# Set problem:
The listing below should be copied in full, word for word.

# Source excerpt:
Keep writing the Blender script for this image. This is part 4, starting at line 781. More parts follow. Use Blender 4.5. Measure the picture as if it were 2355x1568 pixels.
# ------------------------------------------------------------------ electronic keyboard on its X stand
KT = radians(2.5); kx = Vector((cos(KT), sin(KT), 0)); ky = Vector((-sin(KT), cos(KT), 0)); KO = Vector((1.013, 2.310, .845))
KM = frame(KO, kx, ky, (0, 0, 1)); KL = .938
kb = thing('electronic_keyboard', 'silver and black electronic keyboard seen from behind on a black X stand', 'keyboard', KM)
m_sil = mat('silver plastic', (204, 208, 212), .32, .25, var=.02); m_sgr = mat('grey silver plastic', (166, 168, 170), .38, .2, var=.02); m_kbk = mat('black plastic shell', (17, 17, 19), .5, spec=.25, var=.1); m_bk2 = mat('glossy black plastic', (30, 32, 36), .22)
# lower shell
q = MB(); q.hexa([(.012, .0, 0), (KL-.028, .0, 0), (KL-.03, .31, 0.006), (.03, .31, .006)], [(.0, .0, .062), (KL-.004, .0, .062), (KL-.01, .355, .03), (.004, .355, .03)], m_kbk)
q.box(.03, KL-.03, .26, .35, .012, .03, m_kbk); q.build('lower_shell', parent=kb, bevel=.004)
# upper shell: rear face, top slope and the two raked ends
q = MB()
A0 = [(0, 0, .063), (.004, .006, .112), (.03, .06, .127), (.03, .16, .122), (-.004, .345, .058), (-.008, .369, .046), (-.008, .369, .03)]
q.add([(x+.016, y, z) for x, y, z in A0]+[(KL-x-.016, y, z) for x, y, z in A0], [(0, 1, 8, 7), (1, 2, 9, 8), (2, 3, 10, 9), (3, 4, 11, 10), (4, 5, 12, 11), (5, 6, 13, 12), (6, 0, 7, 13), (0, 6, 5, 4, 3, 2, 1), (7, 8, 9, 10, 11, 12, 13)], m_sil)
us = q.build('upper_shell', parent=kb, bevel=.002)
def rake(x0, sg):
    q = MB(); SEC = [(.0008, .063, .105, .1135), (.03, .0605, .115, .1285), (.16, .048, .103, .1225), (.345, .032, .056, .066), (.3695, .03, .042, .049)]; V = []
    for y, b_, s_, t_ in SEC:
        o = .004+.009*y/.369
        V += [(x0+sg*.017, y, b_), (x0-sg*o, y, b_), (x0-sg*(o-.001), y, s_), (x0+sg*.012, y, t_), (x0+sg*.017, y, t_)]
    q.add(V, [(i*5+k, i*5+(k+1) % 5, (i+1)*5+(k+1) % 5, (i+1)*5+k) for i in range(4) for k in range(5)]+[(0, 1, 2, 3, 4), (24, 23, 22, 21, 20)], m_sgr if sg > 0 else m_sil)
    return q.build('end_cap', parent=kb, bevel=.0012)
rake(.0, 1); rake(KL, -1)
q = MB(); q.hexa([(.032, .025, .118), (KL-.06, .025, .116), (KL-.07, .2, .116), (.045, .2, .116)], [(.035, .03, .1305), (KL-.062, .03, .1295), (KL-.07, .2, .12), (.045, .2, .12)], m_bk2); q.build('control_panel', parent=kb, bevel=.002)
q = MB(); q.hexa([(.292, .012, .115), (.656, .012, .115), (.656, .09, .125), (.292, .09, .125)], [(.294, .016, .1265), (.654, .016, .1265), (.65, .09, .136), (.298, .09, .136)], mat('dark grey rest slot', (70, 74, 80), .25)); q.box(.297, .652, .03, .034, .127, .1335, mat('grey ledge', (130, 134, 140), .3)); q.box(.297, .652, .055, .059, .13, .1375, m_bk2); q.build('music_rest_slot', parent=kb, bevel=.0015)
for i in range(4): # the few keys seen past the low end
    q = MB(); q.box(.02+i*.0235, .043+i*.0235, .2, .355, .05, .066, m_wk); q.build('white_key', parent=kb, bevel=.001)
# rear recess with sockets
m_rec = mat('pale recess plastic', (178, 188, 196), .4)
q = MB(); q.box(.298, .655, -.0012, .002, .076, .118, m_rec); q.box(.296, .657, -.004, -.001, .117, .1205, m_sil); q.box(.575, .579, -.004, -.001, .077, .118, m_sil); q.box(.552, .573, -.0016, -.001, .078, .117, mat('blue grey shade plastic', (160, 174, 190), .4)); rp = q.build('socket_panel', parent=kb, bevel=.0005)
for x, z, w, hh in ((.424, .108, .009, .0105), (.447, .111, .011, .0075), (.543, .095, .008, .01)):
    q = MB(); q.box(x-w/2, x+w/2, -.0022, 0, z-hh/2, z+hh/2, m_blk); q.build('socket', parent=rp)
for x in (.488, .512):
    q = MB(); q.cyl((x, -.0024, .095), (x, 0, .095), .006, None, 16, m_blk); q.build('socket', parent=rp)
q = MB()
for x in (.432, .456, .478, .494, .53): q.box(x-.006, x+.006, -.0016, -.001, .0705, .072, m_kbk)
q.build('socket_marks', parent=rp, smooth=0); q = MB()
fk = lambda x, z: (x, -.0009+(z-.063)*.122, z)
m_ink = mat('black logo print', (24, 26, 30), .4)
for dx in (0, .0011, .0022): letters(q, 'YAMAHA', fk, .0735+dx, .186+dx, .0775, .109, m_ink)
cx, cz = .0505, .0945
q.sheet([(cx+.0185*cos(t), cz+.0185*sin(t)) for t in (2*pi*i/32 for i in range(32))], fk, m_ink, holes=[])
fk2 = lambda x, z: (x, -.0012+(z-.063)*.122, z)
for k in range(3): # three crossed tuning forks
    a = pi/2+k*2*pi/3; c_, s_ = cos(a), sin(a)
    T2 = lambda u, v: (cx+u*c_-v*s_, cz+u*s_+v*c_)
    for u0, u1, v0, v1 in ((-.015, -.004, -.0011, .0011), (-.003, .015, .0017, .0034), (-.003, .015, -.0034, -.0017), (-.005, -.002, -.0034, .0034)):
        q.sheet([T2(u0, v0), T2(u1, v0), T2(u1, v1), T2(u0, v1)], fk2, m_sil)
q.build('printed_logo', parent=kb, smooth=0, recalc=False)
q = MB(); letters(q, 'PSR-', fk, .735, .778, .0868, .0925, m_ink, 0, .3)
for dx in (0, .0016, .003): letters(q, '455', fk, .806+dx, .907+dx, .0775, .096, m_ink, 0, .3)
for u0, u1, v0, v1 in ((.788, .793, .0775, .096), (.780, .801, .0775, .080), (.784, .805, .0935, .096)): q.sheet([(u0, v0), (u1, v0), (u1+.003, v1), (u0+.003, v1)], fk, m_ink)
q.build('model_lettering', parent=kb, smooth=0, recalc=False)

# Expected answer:
Keep writing the Blender script for this image. This is part 4, starting at line 781. More parts follow. Use Blender 4.5. Measure the picture as if it were 2355x1568 pixels.
# ------------------------------------------------------------------ electronic keyboard on its X stand
KT = radians(2.5); kx = Vector((cos(KT), sin(KT), 0)); ky = Vector((-sin(KT), cos(KT), 0)); KO = Vector((1.013, 2.310, .845))
KM = frame(KO, kx, ky, (0, 0, 1)); KL = .938
kb = thing('electronic_keyboard', 'silver and black electronic keyboard seen from behind on a black X stand', 'keyboard', KM)
m_sil = mat('silver plastic', (204, 208, 212), .32, .25, var=.02); m_sgr = mat('grey silver plastic', (166, 168, 170), .38, .2, var=.02); m_kbk = mat('black plastic shell', (17, 17, 19), .5, spec=.25, var=.1); m_bk2 = mat('glossy black plastic', (30, 32, 36), .22)
# lower shell
q = MB(); q.hexa([(.012, .0, 0), (KL-.028, .0, 0), (KL-.03, .31, 0.006), (.03, .31, .006)], [(.0, .0, .062), (KL-.004, .0, .062), (KL-.01, .355, .03), (.004, .355, .03)], m_kbk)
q.box(.03, KL-.03, .26, .35, .012, .03, m_kbk); q.build('lower_shell', parent=kb, bevel=.004)
# upper shell: rear face, top slope and the two raked ends
q = MB()
A0 = [(0, 0, .063), (.004, .006, .112), (.03, .06, .127), (.03, .16, .122), (-.004, .345, .058), (-.008, .369, .046), (-.008, .369, .03)]
q.add([(x+.016, y, z) for x, y, z in A0]+[(KL-x-.016, y, z) for x, y, z in A0], [(0, 1, 8, 7), (1, 2, 9, 8), (2, 3, 10, 9), (3, 4, 11, 10), (4, 5, 12, 11), (5, 6, 13, 12), (6, 0, 7, 13), (0, 6, 5, 4, 3, 2, 1), (7, 8, 9, 10, 11, 12, 13)], m_sil)
us = q.build('upper_shell', parent=kb, bevel=.002)
def rake(x0, sg):
    q = MB(); SEC = [(.0008, .063, .105, .1135), (.03, .0605, .115, .1285), (.16, .048, .103, .1225), (.345, .032, .056, .066), (.3695, .03, .042, .049)]; V = []
    for y, b_, s_, t_ in SEC:
        o = .004+.009*y/.369
        V += [(x0+sg*.017, y, b_), (x0-sg*o, y, b_), (x0-sg*(o-.001), y, s_), (x0+sg*.012, y, t_), (x0+sg*.017, y, t_)]
    q.add(V, [(i*5+k, i*5+(k+1) % 5, (i+1)*5+(k+1) % 5, (i+1)*5+k) for i in range(4) for k in range(5)]+[(0, 1, 2, 3, 4), (24, 23, 22, 21, 20)], m_sgr if sg > 0 else m_sil)
    return q.build('end_cap', parent=kb, bevel=.0012)
rake(.0, 1); rake(KL, -1)
q = MB(); q.hexa([(.032, .025, .118), (KL-.06, .025, .116), (KL-.07, .2, .116), (.045, .2, .116)], [(.035, .03, .1305), (KL-.062, .03, .1295), (KL-.07, .2, .12), (.045, .2, .12)], m_bk2); q.build('control_panel', parent=kb, bevel=.002)
q = MB(); q.hexa([(.292, .012, .115), (.656, .012, .115), (.656, .09, .125), (.292, .09, .125)], [(.294, .016, .1265), (.654, .016, .1265), (.65, .09, .136), (.298, .09, .136)], mat('dark grey rest slot', (70, 74, 80), .25)); q.box(.297, .652, .03, .034, .127, .1335, mat('grey ledge', (130, 134, 140), .3)); q.box(.297, .652, .055, .059, .13, .1375, m_bk2); q.build('music_rest_slot', parent=kb, bevel=.0015)
for i in range(4): # the few keys seen past the low end
    q = MB(); q.box(.02+i*.0235, .043+i*.0235, .2, .355, .05, .066, m_wk); q.build('white_key', parent=kb, bevel=.001)
# rear recess with sockets
m_rec = mat('pale recess plastic', (178, 188, 196), .4)
q = MB(); q.box(.298, .655, -.0012, .002, .076, .118, m_rec); q.box(.296, .657, -.004, -.001, .117, .1205, m_sil); q.box(.575, .579, -.004, -.001, .077, .118, m_sil); q.box(.552, .573, -.0016, -.001, .078, .117, mat('blue grey shade plastic', (160, 174, 190), .4)); rp = q.build('socket_panel', parent=kb, bevel=.0005)
for x, z, w, hh in ((.424, .108, .009, .0105), (.447, .111, .011, .0075), (.543, .095, .008, .01)):
    q = MB(); q.box(x-w/2, x+w/2, -.0022, 0, z-hh/2, z+hh/2, m_blk); q.build('socket', parent=rp)
for x in (.488, .512):
    q = MB(); q.cyl((x, -.0024, .095), (x, 0, .095), .006, None, 16, m_blk); q.build('socket', parent=rp)
q = MB()
for x in (.432, .456, .478, .494, .53): q.box(x-.006, x+.006, -.0016, -.001, .0705, .072, m_kbk)
q.build('socket_marks', parent=rp, smooth=0); q = MB()
fk = lambda x, z: (x, -.0009+(z-.063)*.122, z)
m_ink = mat('black logo print', (24, 26, 30), .4)
for dx in (0, .0011, .0022): letters(q, 'YAMAHA', fk, .0735+dx, .186+dx, .0775, .109, m_ink)
cx, cz = .0505, .0945
q.sheet([(cx+.0185*cos(t), cz+.0185*sin(t)) for t in (2*pi*i/32 for i in range(32))], fk, m_ink, holes=[])
fk2 = lambda x, z: (x, -.0012+(z-.063)*.122, z)
for k in range(3): # three crossed tuning forks
    a = pi/2+k*2*pi/3; c_, s_ = cos(a), sin(a)
    T2 = lambda u, v: (cx+u*c_-v*s_, cz+u*s_+v*c_)
    for u0, u1, v0, v1 in ((-.015, -.004, -.0011, .0011), (-.003, .015, .0017, .0034), (-.003, .015, -.0034, -.0017), (-.005, -.002, -.0034, .0034)):
        q.sheet([T2(u0, v0), T2(u1, v0), T2(u1, v1), T2(u0, v1)], fk2, m_sil)
q.build('printed_logo', parent=kb, smooth=0, recalc=False)
q = MB(); letters(q, 'PSR-', fk, .735, .778, .0868, .0925, m_ink, 0, .3)
for dx in (0, .0016, .003): letters(q, '455', fk, .806+dx, .907+dx, .0775, .096, m_ink, 0, .3)
for u0, u1, v0, v1 in ((.788, .793, .0775, .096), (.780, .801, .0775, .080), (.784, .805, .0935, .096)): q.sheet([(u0, v0), (u1, v0), (u1+.003, v1), (u0+.003, v1)], fk, m_ink)
q.build('model_lettering', parent=kb, smooth=0, recalc=False)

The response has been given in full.